**Task prompt:**
Indicate only the number of lines in the listing below in which the word "this" appears.
•••••
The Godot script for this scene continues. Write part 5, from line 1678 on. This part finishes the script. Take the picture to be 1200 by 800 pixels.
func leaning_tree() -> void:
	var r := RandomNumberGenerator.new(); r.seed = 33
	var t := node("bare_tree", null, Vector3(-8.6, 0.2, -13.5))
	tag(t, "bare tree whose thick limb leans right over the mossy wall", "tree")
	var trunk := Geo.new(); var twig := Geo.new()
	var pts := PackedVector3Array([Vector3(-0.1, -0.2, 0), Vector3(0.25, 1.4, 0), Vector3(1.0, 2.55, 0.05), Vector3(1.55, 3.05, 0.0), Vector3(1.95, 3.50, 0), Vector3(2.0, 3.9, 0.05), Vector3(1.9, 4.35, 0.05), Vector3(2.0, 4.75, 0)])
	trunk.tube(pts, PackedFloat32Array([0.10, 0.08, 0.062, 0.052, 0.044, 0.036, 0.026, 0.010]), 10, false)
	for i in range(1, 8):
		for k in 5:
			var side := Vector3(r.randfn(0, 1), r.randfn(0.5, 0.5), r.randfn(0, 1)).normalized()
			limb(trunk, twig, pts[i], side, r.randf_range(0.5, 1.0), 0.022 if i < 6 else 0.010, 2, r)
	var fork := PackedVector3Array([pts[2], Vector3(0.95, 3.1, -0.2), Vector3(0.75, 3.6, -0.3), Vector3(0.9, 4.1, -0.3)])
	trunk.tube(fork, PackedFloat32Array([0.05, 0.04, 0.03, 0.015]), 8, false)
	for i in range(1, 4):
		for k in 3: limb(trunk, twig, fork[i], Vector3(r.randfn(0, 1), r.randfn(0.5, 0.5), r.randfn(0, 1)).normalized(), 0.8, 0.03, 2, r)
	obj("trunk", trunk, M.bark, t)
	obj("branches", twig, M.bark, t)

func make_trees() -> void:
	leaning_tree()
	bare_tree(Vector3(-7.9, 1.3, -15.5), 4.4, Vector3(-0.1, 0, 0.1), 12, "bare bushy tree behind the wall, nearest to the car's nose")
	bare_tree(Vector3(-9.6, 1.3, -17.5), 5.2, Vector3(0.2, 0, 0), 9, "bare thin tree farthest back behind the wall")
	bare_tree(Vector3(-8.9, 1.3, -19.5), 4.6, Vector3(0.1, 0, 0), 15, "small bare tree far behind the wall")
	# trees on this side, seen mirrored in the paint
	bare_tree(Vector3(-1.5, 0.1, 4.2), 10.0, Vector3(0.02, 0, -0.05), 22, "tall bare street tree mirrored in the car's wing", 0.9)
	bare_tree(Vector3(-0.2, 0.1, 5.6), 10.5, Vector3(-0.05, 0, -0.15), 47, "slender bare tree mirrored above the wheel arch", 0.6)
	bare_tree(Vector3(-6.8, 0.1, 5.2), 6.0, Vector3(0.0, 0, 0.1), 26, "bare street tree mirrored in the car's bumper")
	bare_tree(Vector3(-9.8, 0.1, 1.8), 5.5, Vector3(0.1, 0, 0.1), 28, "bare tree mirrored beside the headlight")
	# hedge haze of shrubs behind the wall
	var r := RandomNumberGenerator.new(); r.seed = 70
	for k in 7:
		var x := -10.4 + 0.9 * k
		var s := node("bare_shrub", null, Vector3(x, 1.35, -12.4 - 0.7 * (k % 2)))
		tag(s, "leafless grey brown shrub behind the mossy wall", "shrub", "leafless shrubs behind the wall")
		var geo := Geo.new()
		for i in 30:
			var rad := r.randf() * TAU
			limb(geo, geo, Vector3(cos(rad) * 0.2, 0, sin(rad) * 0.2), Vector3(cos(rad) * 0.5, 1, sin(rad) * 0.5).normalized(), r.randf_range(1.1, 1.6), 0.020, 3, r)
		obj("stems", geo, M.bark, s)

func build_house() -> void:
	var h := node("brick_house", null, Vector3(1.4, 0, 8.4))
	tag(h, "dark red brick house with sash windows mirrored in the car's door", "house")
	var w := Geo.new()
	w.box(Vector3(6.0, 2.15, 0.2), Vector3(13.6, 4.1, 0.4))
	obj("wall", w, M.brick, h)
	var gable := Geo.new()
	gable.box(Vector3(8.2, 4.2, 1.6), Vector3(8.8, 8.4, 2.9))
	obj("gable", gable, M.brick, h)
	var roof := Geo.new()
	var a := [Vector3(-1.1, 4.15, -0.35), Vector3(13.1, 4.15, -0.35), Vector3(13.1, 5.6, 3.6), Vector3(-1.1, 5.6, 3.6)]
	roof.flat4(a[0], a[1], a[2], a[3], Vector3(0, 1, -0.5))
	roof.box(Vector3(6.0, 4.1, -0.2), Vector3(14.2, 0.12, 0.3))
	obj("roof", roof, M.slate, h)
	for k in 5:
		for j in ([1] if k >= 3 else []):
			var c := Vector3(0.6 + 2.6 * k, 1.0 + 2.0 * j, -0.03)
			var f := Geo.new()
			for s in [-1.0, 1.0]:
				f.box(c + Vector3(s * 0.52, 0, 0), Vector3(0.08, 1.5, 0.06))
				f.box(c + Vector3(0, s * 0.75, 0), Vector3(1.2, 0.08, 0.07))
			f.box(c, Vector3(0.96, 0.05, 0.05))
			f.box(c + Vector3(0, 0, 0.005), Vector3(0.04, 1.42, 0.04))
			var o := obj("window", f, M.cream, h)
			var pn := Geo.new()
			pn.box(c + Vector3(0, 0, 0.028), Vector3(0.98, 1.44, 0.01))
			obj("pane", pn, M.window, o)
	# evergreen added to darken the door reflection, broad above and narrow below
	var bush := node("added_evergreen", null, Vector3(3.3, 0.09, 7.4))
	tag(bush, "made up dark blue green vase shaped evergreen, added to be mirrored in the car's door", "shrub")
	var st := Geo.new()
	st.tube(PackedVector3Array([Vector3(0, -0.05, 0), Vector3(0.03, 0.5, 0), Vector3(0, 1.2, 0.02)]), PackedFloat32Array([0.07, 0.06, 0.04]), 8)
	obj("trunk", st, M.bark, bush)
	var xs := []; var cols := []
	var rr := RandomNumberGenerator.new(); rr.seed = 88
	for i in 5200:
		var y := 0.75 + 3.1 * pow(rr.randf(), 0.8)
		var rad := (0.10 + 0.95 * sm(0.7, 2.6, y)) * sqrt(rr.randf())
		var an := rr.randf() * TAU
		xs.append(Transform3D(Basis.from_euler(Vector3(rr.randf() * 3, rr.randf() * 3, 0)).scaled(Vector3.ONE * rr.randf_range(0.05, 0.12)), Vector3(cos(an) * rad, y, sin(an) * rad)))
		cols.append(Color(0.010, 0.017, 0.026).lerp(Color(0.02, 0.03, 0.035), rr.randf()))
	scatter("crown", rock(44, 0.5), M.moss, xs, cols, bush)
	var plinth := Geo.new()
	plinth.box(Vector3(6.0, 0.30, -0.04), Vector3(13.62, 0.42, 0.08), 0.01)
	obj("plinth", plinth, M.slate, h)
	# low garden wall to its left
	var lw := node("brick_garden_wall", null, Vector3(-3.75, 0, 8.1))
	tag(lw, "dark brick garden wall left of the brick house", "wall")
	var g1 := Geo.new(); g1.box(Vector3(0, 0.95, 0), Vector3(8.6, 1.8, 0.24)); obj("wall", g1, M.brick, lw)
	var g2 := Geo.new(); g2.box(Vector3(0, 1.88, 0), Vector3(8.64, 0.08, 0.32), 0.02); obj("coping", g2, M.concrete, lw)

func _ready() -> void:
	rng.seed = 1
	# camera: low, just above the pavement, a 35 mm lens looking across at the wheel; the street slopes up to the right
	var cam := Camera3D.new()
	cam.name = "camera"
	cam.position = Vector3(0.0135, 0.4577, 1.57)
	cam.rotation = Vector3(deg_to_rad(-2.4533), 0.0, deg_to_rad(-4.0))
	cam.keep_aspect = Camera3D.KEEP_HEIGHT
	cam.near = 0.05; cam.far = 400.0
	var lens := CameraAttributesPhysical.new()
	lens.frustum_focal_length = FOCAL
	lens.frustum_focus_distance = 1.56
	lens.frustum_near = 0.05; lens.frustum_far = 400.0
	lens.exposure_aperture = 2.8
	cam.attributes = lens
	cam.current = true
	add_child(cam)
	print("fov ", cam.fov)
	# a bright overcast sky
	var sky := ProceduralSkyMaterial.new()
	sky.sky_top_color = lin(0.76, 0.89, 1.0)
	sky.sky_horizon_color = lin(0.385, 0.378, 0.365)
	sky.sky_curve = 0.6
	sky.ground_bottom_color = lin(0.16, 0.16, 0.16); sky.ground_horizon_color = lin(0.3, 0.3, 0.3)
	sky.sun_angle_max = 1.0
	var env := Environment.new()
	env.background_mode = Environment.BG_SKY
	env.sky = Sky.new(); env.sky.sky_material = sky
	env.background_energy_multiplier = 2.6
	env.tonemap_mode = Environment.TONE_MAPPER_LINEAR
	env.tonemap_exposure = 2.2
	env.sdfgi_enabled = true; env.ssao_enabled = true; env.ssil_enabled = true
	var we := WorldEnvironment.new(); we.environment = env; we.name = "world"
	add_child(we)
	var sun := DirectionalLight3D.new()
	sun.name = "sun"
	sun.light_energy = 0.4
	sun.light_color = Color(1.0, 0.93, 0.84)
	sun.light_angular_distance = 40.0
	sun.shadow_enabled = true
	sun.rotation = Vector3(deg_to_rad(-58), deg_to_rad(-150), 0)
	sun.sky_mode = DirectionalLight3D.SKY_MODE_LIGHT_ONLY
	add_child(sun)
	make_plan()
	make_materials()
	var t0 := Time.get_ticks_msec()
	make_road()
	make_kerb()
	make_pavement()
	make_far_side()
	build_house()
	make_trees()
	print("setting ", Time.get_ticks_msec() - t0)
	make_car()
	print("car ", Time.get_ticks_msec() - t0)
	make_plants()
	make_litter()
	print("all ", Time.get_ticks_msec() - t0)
•••••
**Expected output:**
2